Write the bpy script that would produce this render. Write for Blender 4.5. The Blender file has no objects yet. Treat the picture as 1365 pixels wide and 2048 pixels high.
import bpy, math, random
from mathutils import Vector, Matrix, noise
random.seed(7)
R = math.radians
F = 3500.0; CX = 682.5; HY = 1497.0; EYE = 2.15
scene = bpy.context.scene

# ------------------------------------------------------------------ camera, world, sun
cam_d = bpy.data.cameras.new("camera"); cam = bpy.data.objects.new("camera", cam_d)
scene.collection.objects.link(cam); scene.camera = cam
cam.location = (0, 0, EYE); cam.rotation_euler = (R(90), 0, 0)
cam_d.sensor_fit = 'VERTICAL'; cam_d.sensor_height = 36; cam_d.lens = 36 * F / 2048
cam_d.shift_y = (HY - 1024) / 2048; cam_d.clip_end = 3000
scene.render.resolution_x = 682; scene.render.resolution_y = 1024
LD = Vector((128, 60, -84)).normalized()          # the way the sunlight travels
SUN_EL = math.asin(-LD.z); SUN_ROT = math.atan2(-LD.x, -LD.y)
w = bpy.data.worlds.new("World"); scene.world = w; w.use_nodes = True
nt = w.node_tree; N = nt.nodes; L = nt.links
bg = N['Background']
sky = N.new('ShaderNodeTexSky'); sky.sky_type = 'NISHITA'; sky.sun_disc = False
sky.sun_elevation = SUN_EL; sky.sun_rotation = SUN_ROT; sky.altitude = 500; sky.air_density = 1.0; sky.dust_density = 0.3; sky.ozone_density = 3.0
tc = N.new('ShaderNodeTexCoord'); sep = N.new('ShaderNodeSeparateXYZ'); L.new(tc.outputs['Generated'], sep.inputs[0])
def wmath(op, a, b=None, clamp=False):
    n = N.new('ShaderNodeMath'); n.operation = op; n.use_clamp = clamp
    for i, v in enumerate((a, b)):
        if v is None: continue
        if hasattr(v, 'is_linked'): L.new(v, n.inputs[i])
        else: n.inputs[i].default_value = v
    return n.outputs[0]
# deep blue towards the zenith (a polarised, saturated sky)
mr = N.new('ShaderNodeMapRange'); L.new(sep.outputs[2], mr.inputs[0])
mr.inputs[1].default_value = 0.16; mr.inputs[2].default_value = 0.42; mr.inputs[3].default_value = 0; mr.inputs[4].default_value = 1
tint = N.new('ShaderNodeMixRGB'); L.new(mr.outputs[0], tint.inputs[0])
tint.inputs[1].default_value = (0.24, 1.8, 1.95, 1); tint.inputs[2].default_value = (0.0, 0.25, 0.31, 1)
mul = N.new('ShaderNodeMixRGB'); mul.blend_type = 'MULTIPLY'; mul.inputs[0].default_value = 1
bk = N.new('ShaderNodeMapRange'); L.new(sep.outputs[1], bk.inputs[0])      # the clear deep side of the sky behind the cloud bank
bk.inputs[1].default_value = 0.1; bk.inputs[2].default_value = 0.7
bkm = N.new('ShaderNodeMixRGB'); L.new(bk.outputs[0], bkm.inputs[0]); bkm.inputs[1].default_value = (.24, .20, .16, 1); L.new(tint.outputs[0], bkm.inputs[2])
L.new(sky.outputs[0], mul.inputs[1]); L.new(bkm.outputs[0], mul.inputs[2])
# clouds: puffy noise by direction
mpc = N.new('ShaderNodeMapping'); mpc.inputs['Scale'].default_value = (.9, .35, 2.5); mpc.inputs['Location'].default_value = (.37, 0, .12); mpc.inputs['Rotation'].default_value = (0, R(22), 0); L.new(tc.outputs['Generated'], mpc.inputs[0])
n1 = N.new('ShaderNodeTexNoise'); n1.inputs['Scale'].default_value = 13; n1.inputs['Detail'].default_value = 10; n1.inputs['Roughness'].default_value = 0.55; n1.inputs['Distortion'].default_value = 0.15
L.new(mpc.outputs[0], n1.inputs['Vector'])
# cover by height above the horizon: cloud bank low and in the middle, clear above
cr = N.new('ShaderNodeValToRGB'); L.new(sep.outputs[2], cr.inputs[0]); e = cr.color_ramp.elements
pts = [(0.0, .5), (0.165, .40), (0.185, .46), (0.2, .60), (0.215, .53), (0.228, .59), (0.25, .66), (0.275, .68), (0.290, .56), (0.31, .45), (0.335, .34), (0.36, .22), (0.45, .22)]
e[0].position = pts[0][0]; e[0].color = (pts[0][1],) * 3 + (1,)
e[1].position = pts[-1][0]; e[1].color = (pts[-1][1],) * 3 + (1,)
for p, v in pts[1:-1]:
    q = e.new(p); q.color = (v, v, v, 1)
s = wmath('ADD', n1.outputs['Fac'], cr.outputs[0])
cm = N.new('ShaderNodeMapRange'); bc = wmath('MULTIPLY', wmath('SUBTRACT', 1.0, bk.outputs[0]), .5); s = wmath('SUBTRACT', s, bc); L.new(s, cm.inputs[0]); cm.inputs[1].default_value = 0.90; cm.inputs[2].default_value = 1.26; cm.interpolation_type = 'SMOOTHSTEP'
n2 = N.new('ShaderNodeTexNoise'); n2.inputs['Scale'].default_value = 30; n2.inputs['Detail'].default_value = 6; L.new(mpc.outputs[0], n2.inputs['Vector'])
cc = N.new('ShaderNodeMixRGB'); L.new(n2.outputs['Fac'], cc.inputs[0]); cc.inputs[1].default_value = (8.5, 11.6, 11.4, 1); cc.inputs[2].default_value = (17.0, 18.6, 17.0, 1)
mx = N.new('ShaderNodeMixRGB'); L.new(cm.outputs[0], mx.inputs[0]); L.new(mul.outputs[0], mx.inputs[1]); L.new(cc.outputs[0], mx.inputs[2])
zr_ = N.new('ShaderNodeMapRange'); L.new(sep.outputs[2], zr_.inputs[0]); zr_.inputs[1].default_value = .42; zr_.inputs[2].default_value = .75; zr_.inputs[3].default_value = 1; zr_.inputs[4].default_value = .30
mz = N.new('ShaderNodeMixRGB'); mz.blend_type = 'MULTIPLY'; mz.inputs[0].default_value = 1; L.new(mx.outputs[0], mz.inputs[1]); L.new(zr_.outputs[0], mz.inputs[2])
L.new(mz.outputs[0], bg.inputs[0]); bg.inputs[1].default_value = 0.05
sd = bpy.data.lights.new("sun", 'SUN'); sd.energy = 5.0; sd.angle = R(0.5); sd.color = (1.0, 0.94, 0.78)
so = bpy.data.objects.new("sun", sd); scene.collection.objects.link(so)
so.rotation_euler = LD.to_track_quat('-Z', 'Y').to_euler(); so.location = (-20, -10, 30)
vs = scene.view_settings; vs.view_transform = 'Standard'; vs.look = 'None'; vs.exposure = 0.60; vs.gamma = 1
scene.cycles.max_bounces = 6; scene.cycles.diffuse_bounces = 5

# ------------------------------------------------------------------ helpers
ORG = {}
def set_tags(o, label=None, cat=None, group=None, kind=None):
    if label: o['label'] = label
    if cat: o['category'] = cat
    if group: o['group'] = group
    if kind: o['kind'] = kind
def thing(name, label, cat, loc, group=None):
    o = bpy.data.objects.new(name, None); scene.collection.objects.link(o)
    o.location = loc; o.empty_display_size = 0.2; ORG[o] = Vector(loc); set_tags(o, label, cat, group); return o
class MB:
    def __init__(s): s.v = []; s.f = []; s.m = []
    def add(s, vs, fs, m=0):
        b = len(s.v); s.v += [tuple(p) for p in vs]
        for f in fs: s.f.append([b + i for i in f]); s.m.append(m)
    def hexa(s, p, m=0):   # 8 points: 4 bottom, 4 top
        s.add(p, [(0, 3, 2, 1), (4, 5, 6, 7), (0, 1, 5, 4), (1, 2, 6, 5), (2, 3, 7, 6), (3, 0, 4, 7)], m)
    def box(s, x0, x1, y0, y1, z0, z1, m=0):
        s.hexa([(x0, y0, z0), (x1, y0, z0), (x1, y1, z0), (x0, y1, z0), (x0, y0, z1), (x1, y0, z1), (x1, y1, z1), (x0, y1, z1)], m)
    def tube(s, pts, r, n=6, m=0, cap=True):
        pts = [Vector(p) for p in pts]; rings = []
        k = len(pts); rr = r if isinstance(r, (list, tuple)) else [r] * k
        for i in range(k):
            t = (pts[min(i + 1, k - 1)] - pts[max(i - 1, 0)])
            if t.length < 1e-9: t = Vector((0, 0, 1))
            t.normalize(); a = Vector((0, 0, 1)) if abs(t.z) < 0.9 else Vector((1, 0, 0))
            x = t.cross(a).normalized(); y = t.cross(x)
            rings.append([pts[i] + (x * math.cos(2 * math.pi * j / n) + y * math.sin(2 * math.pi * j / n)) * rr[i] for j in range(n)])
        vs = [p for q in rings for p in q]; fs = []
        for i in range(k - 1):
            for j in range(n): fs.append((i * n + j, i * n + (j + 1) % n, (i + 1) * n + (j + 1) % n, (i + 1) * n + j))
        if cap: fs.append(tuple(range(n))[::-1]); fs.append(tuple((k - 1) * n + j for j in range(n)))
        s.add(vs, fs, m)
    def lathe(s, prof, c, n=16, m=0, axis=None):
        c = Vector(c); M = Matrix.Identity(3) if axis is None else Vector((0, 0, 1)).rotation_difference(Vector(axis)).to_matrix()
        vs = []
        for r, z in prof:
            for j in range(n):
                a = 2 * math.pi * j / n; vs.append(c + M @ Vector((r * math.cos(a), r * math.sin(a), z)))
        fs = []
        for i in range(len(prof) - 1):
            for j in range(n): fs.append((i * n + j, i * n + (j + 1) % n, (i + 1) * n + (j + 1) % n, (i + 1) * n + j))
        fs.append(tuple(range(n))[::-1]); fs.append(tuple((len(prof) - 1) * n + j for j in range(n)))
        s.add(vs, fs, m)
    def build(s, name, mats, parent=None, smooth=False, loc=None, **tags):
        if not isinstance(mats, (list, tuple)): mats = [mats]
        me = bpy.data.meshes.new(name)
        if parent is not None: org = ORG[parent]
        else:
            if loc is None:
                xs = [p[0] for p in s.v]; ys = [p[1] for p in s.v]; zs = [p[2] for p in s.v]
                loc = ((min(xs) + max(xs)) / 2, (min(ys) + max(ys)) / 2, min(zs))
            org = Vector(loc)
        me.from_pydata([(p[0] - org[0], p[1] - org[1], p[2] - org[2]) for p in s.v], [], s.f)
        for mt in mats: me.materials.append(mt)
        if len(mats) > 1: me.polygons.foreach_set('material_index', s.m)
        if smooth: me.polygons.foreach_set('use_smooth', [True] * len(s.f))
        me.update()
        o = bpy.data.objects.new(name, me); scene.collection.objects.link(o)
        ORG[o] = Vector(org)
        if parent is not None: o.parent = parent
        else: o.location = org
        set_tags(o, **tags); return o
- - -
What to produce: Using the listing, copy every line where the word "render" shows up.

Answer for the task:
Write the bpy script that would produce this render. Write for Blender 4.5. The Blender file has no objects yet. Treat the picture as 1365 pixels wide and 2048 pixels high.
scene.render.resolution_x = 682; scene.render.resolution_y = 1024